That step you see on the heels of some Lapua bullets was developed in the 1930s, I think. It may have been one way to mitigate some of the forming issues. Tooling was less precise back then.
The reason deformations in the nose are so much less significant than those on the base is that any nose influence that tries to push the bullet one way gets reversed when the bullet rotates 180°. Any influence on the nose due to epicyclic yawing gets reversed when it goes to the other side of the mean trajectory path. This won't be perfect neutralization because each epicyclic orbit of the trajectory is damped out a little from the previous one, but it keeps errors down to a minimum. This is why, when you look a the hollow points edges on a Sierra MatchKing and see a slight unevenness that slopes one way, it doesn't do much in flight. Some people bother with meplat uniforming just to be sure and use pointing dies to recover any loss of BC caused by the uniforming step, but these are guys talking about corrections of a few inches at 1000 yards, where wind variation is a bigger issue. Still, it will gain a point or two every once in a while.
Errors on the base, however, are influenced primarily by muzzle blasts blowing off one side of the bullet more than the other. This not only introduces additional initial yaw but introduces a lateral drift by pushing the bullet perpendicular to the bore line over the first few calibers of travel after exiting the muzzle. During that time, the muzzle blast from a gun without a muzzle brake will produce about 3% of the bullet's final forward velocity, so it is very strong briefly. Harold Vaughn measured that velocity gain by using a magnetometer to show the bullet spin was lower than its velocity suggested it should be if the bullet's acceleration had all been inside the rifling. He also showed a 2° slant filed onto a bullet base caused, IIRC, about two and half times more group dispersion than a 45° slant filed onto the bullet nose.
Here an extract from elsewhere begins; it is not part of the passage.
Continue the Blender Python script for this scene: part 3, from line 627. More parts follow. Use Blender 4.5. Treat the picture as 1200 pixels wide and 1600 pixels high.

Both kinds of filing unbalanced the bullet a bit, too, so the centrifugal effect also drifts the bullet to the side at the exit.
A rifle with an integral muzzle brake made by EDM'ing holes in the barrel should have enough lower muzzle blast pressure to reduce the effect of bullet base deformation or the influence of a crown that isn't perfectly symmetrical. But that's not something I expect, not something I've tested.